Town Hall Calls for Increased Racial Inclusivity

The university should increase discussions on race and identity to create a more inclusive campus for minority students, according to students who participated in the Hoya Identity Town Hall on Wednesday.

The town hall, co-sponsored by the Georgetown University Student Association, Black Leadership Forum, Latinx Leadership Forum, the Division of Student Affairs and the Office of the Provost, provided a space for engagement and discussion about nationally pressing issues following President-elect Donald Trump’s victory. About four more town halls will be scheduled for the spring semester.

Black House Resident Director Shola Powell (COL ’17), who is also a member of the Black Leadership Forum, said the town hall is the first in what she hopes will be an ongoing series of discussions on identity.

“Earlier in the semester, we were talking about how there are not enough spaces on campus to talk between staff, faculty and students about what they experience that influences their day-to-day living, and we came up with the idea of a town hall series, and each year we would change the identity we focused on,” Powell said. “This year, it was going to be race.”

The recommendations from each town hall event, which all took place in the Healey Family Student Center, will be presented to University President John J. DeGioia, according to Powell.

Powell said the focus of this first town hall shifted slightly after Trump won the election.

“After election night, the campus was very sad and quiet. There was a visible toll and response to how distraught people were about the future with a President Trump,” Powell said.

Sociology professor Michael Dyson, who spoke at the town hall, said students should engage in activism following the election.

“The first thing you can do as serious activists is go to class. Know what you are talking about. The classroom is an engaged space of enlightenment, exchange of ideas and contestation of worldviews,” Dyson said. “You have to be deeply and profoundly ensconced in a tradition of enlightenment, where people are grappling with ideas.”

Dyson said the most important initiative going forward on campus is bridging the gap between theory and action.

“The distance between theory and practice means you’ve got to try to apply that stuff right at the center at a place like Georgetown,” Dyson said. “What I love about what you all do here at Georgetown is to make certain that we are trying to involve ourselves in the very processes that we think are intellectually defensible.”

Organizers passed around microphones for an open discussion to attendees seated at about a dozen tables after Dyson’s talk.

Nada Eldaief (SFS ’18), who attended the panel, said a professor’s remark during a class after the election made her uncomfortable in a class.
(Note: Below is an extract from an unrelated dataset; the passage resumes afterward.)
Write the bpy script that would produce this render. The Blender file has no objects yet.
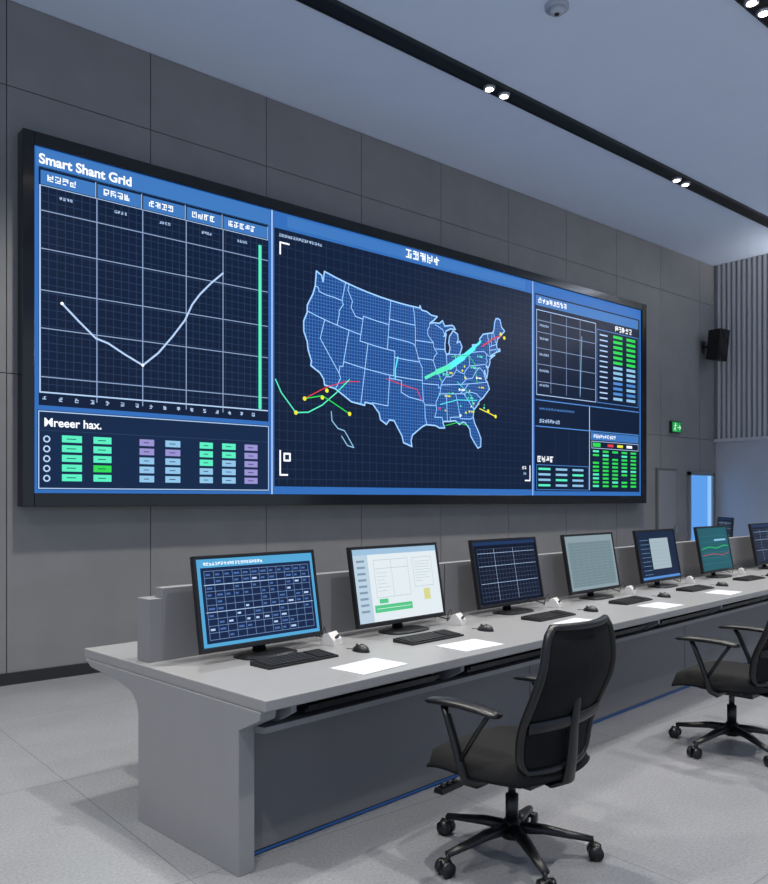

Eldaief did not disclose the class.

“We were talking about the election in a class and one of my professors turned to one of the students, who is a black Muslim female, and said, ‘I don’t understand your people’s fear.’ I was very taken aback by that and a little bit hurt,” Eldaief said. “Obviously political beliefs differ, and that is what makes Georgetown so special, but no one is asking you to understand someone else’s fear.”

LGBTQ Resource Center Assistant Director Julian Haas, who is also member of the Bias Reporting Team, said students should report any instances of harassment and bigotry to university personnel through the bias reporting system.

“Regardless of how you feel about the system, this institution can and will respond when things are reported, so please, please use that system, whether it’s about a peer, faculty, or staff member, or someone unaffiliated with the university,” Haas said. “If you don’t submit them, we do not have official record of what happens.”

GUSA Chief of Staff Ari Goldstein (COL ’18), who attended the town hall, said the event reaffirmed his commitment to engage in uncomfortable discussions and learn how to help marginalized groups on campus.

“The way we’ve been addressing issues of diversity and inclusion is inviting people to feel a personal connection to it, which in some ways is really effective. However, I think it has papered over some nuances in the experiences of different marginalized groups on campus,” Goldstein said. “My epiphany this semester has been that students of color and black students particularly experience marginalization in such a deep way that I will never be able to understand.”

GUSA President Enushe Khan (MSB ’17) said platforms for dialogue like the identity town hall are essential given that Georgetown, although largely accepting and inclusive, has faced an uptick in bias-related incidents after the election. Two bias-related attacks against students were reported in the week following Trump’s victory.

“Institutionally, the university has been very mindful of the election and its impact and have been willing to work with the students, meet with them and discuss,” Khan said. “However, when you look at what is happening day to day, with microaggressions, that’s where I think the focus needs to be.”

According to Goldstein, there needs to be a balance between achieving the maximum community engagement and not trivializing nuances between different privileges or claiming superficial knowledge of someone else’s struggle.

“When we talk about creating a culture on campus truly inclusive of the black community, that has to be so much more than just being able to ‘think about diversity’ and ‘respect differences.’ It is about actually changing structures and tackling the issues head-on,” Goldstein said.

Kumail Aslam (COL ’17), who spoke during the discussion section, added that effective allyship is a two-way street.

“The Muslim community needs allies, but we also need to be allies to other people,” Aslam said. “This is a time where we are very scared and this is a lot of fear in our communities, but I think if we work together, we can definitely fight back against that.”